Data for this task »
==============================

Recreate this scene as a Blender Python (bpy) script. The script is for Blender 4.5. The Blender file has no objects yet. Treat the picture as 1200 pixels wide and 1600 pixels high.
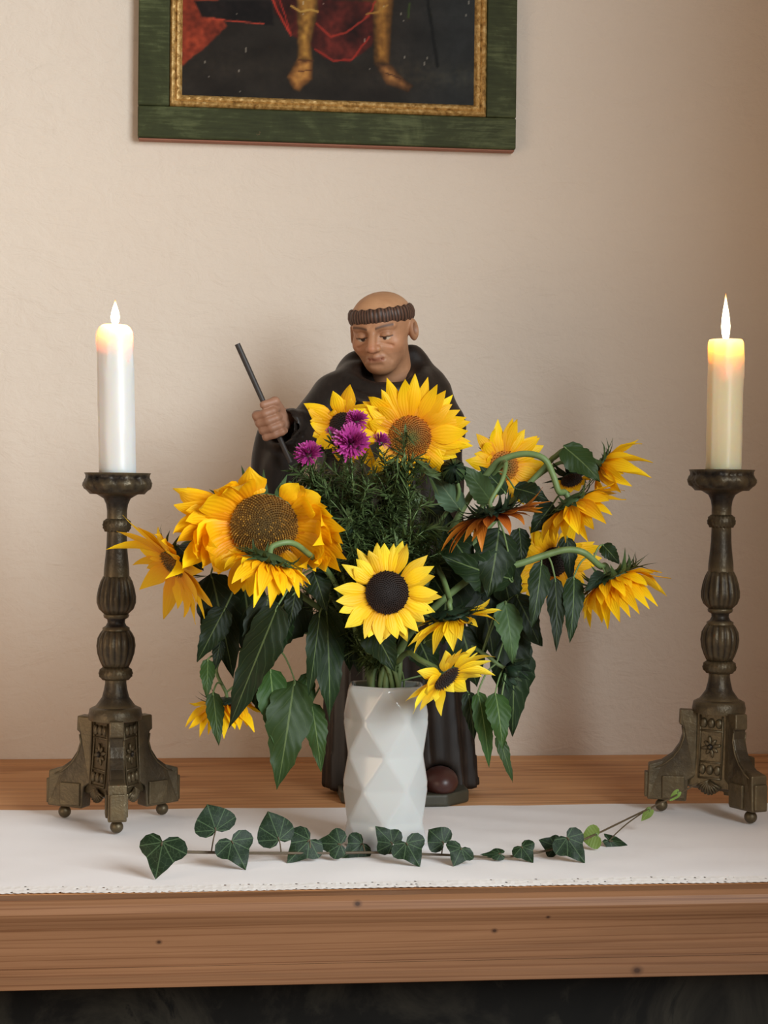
import bpy, bmesh, math, random
import numpy as np
from mathutils import Vector, noise

# ------------------------------------------------------------------ camera, world, light, exposure
SC = bpy.context.scene
F = 2600.0                                   # focal length in pixels of a 1200 x 1600 frame
YAW, PITCH, ROLL = math.radians(6.2), math.radians(0.88), math.radians(0.60)
TZ = 1.0                                     # height of the altar table top
fw = Vector((math.sin(YAW)*math.cos(PITCH), math.cos(YAW)*math.cos(PITCH), -math.sin(PITCH)))
rt0 = Vector((math.cos(YAW), -math.sin(YAW), 0))
up0 = rt0.cross(fw)
RT = rt0*math.cos(ROLL) + up0*math.sin(ROLL)
UP = up0*math.cos(ROLL) - rt0*math.sin(ROLL)
FW = fw
CAM = Vector((-math.sin(YAW)*2.6, -math.cos(YAW)*2.6, TZ + 0.555))
cd = bpy.data.cameras.new('camera'); cam = bpy.data.objects.new('camera', cd)
SC.collection.objects.link(cam)
cd.sensor_fit = 'VERTICAL'; cd.sensor_height = 36.0; cd.lens = F*36.0/1600.0
cd.clip_start = 0.05; cd.clip_end = 60
from mathutils import Matrix
M = Matrix(((RT.x, UP.x, -FW.x, CAM.x), (RT.y, UP.y, -FW.y, CAM.y), (RT.z, UP.z, -FW.z, CAM.z), (0, 0, 0, 1)))
cam.matrix_world = M
SC.camera = cam

SC.view_settings.view_transform = 'Standard'
SC.view_settings.look = 'None'
SC.view_settings.gamma = 1.0
SC.view_settings.use_curve_mapping = False
SC.view_settings.exposure = 0.0

wd = bpy.data.worlds.new('world'); SC.world = wd; wd.use_nodes = True
bg = wd.node_tree.nodes['Background']
bg.inputs[0].default_value = (1.0, 0.75, 0.58, 1); bg.inputs[1].default_value = 0.29

def area(name, loc, target, sx, sy, power, col, spread=180):
    l = bpy.data.lights.new(name, 'AREA'); l.shape = 'RECTANGLE'; l.size = sx; l.size_y = sy
    l.energy = power; l.color = col; l.spread = math.radians(spread)
    o = bpy.data.objects.new(name, l); SC.collection.objects.link(o)
    o.location = loc
    o.rotation_euler = (Vector(target) - Vector(loc)).to_track_quat('-Z', 'Y').to_euler()
    return o
area('window_daylight', (2.0, -3.0, 2.6), (-0.3, 0.4, 1.5), 2.2, 1.9, 232, (0.87, 0.96, 1.0))
area('warm_fill_left', (-2.3, -1.7, 1.35), (-0.4, 0.7, 1.25), 1.3, 1.3, 19, (1.0, 0.78, 0.56))  # added warm fill for the lower left wall, no known source

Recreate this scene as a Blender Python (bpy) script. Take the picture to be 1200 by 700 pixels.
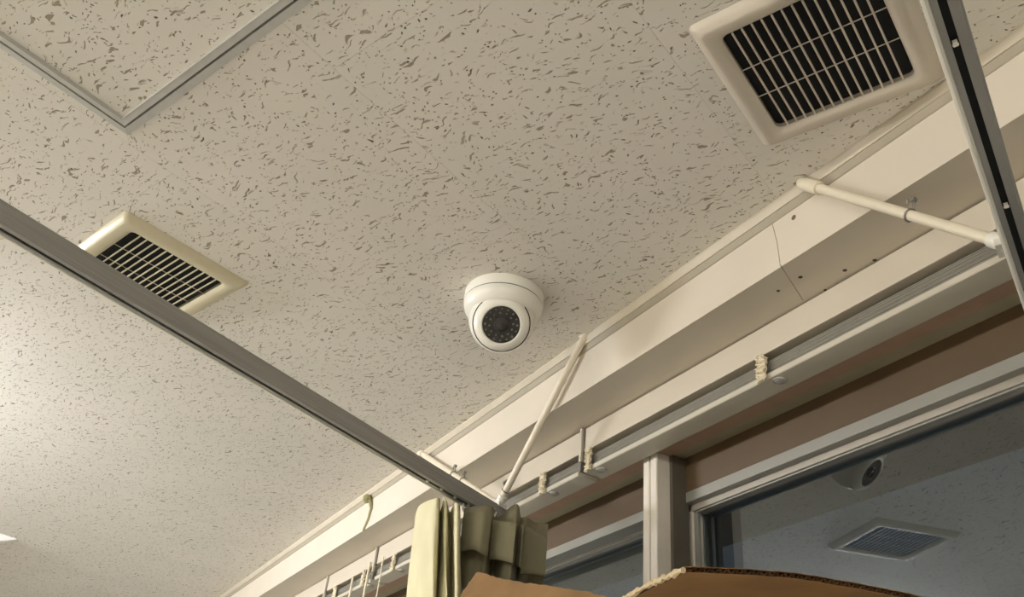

==============================

What you are asked to do »
Copy the data word for word. Pictures do not go in the copy.

Exercise solution »
Recreate this scene as a Blender Python (bpy) script. The script is for Blender 4.5. The Blender file has no objects yet. Treat the picture as 1200 pixels wide and 1600 pixels high.
import bpy, bmesh, math, random
import numpy as np
from mathutils import Vector, noise

# ------------------------------------------------------------------ camera, world, light, exposure
SC = bpy.context.scene
F = 2600.0                                   # focal length in pixels of a 1200 x 1600 frame
YAW, PITCH, ROLL = math.radians(6.2), math.radians(0.88), math.radians(0.60)
TZ = 1.0                                     # height of the altar table top
fw = Vector((math.sin(YAW)*math.cos(PITCH), math.cos(YAW)*math.cos(PITCH), -math.sin(PITCH)))
rt0 = Vector((math.cos(YAW), -math.sin(YAW), 0))
up0 = rt0.cross(fw)
RT = rt0*math.cos(ROLL) + up0*math.sin(ROLL)
UP = up0*math.cos(ROLL) - rt0*math.sin(ROLL)
FW = fw
CAM = Vector((-math.sin(YAW)*2.6, -math.cos(YAW)*2.6, TZ + 0.555))
cd = bpy.data.cameras.new('camera'); cam = bpy.data.objects.new('camera', cd)
SC.collection.objects.link(cam)
cd.sensor_fit = 'VERTICAL'; cd.sensor_height = 36.0; cd.lens = F*36.0/1600.0
cd.clip_start = 0.05; cd.clip_end = 60
from mathutils import Matrix
M = Matrix(((RT.x, UP.x, -FW.x, CAM.x), (RT.y, UP.y, -FW.y, CAM.y), (RT.z, UP.z, -FW.z, CAM.z), (0, 0, 0, 1)))
cam.matrix_world = M
SC.camera = cam

SC.view_settings.view_transform = 'Standard'
SC.view_settings.look = 'None'
SC.view_settings.gamma = 1.0
SC.view_settings.use_curve_mapping = False
SC.view_settings.exposure = 0.0

wd = bpy.data.worlds.new('world'); SC.world = wd; wd.use_nodes = True
bg = wd.node_tree.nodes['Background']
bg.inputs[0].default_value = (1.0, 0.75, 0.58, 1); bg.inputs[1].default_value = 0.29

def area(name, loc, target, sx, sy, power, col, spread=180):
    l = bpy.data.lights.new(name, 'AREA'); l.shape = 'RECTANGLE'; l.size = sx; l.size_y = sy
    l.energy = power; l.color = col; l.spread = math.radians(spread)
    o = bpy.data.objects.new(name, l); SC.collection.objects.link(o)
    o.location = loc
    o.rotation_euler = (Vector(target) - Vector(loc)).to_track_quat('-Z', 'Y').to_euler()
    return o
area('window_daylight', (2.0, -3.0, 2.6), (-0.3, 0.4, 1.5), 2.2, 1.9, 232, (0.87, 0.96, 1.0))
area('warm_fill_left', (-2.3, -1.7, 1.35), (-0.4, 0.7, 1.25), 1.3, 1.3, 19, (1.0, 0.78, 0.56))  # added warm fill for the lower left wall, no known source

Recreate this scene as a Blender Python (bpy) script. Take the picture to be 1200 by 700 pixels.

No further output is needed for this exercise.